High-frequency gravitational waves from first-order phase transitions

TL;DR

This paper introduces a new gravitational wave production mechanism during early Universe phase transitions, called gravitational transition radiation, which emits high-frequency GWs at microscopic scales due to graviton emission by particles crossing bubble walls.

Contribution

The study identifies and characterizes a novel GW source mechanism, gravitational transition radiation, that produces high-frequency GWs from microscopic processes during phase transitions.

Findings

The GW spectrum peaks at frequencies around 10^{10} Hz.

The mechanism is generic and applies to various relativistic interfaces.

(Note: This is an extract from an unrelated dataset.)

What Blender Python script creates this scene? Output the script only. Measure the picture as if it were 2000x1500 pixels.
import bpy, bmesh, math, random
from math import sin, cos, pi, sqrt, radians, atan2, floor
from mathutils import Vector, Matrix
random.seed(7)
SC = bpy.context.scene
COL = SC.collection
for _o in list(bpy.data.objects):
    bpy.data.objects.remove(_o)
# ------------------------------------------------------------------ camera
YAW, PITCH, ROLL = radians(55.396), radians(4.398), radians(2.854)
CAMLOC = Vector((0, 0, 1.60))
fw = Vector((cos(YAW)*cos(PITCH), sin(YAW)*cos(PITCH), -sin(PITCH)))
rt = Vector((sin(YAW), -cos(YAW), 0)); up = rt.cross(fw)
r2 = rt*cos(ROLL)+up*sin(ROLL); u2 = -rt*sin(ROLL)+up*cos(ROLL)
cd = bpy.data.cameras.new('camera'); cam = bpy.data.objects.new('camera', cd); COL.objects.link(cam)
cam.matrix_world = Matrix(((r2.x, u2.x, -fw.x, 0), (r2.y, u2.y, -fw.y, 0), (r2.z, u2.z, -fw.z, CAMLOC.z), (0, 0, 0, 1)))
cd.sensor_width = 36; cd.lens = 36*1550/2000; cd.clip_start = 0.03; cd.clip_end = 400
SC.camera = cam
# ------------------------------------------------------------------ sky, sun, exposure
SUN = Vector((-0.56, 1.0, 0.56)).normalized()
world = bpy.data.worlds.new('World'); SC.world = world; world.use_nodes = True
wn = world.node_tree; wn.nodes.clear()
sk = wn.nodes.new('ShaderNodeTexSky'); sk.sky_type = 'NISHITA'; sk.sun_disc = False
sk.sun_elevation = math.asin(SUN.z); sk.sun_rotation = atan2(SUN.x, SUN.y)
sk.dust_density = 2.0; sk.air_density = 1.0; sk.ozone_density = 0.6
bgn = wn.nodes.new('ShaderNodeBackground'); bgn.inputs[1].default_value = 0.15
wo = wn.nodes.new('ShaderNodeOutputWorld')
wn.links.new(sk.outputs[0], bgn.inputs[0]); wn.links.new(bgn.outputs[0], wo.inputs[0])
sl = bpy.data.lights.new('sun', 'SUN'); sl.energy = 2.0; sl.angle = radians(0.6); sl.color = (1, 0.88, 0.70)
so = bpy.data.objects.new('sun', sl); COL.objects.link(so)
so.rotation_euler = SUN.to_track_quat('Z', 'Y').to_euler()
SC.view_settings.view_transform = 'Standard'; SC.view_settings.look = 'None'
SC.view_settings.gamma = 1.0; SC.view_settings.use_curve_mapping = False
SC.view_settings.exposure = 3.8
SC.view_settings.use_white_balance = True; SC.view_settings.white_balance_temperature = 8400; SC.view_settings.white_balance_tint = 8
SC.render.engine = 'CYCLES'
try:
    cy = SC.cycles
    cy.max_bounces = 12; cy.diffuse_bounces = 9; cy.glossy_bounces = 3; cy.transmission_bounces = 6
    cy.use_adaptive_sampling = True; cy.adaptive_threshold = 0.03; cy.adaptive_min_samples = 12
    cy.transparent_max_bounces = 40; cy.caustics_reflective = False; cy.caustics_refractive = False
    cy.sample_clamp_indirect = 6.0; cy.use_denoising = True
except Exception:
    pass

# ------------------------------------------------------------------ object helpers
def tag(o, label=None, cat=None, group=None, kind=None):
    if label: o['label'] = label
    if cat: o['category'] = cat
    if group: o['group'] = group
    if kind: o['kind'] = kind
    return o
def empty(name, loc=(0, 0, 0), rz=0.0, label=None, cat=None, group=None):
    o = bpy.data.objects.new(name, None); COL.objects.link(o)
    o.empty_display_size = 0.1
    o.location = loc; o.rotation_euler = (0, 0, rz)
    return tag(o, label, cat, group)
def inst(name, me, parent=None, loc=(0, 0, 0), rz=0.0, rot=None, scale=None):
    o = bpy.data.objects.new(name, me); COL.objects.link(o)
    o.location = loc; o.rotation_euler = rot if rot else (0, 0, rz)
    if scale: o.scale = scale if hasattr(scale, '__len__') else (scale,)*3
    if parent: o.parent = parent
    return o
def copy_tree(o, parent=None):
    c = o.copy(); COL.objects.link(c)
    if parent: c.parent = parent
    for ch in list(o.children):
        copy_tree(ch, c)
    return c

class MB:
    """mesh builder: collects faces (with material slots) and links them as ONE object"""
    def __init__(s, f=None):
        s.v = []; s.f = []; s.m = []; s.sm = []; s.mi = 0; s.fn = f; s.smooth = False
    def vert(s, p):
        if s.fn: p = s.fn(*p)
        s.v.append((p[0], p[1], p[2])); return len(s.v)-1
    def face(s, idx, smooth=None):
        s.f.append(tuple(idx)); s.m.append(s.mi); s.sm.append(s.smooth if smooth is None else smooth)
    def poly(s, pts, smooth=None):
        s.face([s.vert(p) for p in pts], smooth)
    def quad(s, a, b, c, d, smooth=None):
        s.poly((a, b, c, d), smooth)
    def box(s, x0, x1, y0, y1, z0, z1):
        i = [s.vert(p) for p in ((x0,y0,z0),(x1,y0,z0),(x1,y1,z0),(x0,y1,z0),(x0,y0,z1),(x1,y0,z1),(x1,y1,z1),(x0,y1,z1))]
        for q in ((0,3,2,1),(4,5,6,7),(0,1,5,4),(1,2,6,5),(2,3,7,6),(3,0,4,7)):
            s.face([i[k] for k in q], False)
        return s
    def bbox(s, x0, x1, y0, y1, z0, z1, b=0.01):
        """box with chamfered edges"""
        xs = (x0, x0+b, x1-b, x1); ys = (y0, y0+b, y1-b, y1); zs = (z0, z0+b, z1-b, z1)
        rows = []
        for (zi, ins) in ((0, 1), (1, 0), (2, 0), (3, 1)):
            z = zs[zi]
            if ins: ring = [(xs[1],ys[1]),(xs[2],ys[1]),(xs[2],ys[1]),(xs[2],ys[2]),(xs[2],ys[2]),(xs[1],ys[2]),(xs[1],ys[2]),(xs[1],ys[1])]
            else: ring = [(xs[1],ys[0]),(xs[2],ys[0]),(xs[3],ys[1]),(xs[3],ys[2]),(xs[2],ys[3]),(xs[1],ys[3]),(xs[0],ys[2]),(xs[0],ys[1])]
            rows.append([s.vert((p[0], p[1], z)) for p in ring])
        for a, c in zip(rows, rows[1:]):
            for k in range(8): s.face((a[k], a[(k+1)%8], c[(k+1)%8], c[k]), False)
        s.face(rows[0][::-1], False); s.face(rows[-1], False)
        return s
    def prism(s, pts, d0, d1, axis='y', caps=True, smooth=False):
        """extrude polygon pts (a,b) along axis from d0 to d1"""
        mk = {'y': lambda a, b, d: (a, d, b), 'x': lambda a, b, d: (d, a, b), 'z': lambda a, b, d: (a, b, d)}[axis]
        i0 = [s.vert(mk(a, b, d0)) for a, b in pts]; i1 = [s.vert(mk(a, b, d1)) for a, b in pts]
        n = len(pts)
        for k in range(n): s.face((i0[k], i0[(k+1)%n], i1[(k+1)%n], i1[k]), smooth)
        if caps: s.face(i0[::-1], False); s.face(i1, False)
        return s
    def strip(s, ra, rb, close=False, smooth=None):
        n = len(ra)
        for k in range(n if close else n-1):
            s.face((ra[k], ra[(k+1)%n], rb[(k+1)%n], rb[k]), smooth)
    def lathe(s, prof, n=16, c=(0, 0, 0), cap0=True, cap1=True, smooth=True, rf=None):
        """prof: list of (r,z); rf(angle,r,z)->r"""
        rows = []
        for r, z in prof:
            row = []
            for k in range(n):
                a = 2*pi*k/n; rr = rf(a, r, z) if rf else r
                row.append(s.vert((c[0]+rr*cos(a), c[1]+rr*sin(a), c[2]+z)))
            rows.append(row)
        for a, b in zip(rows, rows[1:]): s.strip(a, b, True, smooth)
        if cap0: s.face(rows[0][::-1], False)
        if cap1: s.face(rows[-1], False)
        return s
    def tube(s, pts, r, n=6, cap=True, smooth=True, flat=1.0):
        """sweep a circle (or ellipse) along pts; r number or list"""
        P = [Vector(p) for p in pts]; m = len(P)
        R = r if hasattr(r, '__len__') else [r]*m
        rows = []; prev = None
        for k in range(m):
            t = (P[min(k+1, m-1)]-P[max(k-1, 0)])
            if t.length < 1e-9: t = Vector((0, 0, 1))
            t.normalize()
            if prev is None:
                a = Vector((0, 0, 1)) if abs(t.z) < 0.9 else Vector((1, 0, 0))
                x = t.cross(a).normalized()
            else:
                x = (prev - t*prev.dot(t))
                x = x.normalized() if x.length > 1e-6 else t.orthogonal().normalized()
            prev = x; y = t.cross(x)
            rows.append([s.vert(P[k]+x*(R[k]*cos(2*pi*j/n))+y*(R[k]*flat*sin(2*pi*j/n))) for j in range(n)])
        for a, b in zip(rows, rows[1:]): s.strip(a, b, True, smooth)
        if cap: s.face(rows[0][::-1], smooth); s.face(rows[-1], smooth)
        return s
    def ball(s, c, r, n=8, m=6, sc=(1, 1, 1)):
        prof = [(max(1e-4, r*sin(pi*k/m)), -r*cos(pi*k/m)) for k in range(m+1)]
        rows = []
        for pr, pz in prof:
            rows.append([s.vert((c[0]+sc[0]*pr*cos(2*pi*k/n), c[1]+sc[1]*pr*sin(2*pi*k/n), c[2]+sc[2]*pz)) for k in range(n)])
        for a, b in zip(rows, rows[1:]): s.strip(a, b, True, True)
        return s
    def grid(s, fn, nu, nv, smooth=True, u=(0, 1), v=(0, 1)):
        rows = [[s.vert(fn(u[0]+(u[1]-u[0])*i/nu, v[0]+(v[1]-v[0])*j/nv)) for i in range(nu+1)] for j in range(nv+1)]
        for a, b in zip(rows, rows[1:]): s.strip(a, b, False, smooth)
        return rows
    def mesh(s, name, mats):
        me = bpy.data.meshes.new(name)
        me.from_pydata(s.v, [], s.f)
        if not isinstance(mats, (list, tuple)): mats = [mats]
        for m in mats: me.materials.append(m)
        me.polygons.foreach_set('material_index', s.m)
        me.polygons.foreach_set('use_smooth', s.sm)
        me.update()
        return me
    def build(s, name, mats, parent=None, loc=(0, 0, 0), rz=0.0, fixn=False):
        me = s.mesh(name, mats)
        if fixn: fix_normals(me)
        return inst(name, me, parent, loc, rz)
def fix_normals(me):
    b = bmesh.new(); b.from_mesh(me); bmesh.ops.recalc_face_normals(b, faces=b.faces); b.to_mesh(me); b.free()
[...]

It produces a distinctive high-frequency GW signature.

Abstract

First-order phase transitions in the early Universe are a well-motivated source of gravitational waves (GWs). In this Letter, we identify a previously overlooked GW production mechanism: gravitational transition radiation, arising from graviton emission by particles whose mass changes as they pass through expanding bubble walls. Unlike conventional sources such as bubble collisions or sound waves, this mechanism operates at the microscopic scale set by the Lorentz-contracted wall thickness, leading to GW emission at significantly higher frequencies. The resulting spectrum features a distinctive shape with a peak frequency redshifting to $f_{\rm peak}\sim T_0\sim 10^{10}\,{\rm Hz}$ where $T_0$ is the current temperature of the Universe. This mechanism is generic and is expected to operate similarly for domain walls and other relativistic interfaces.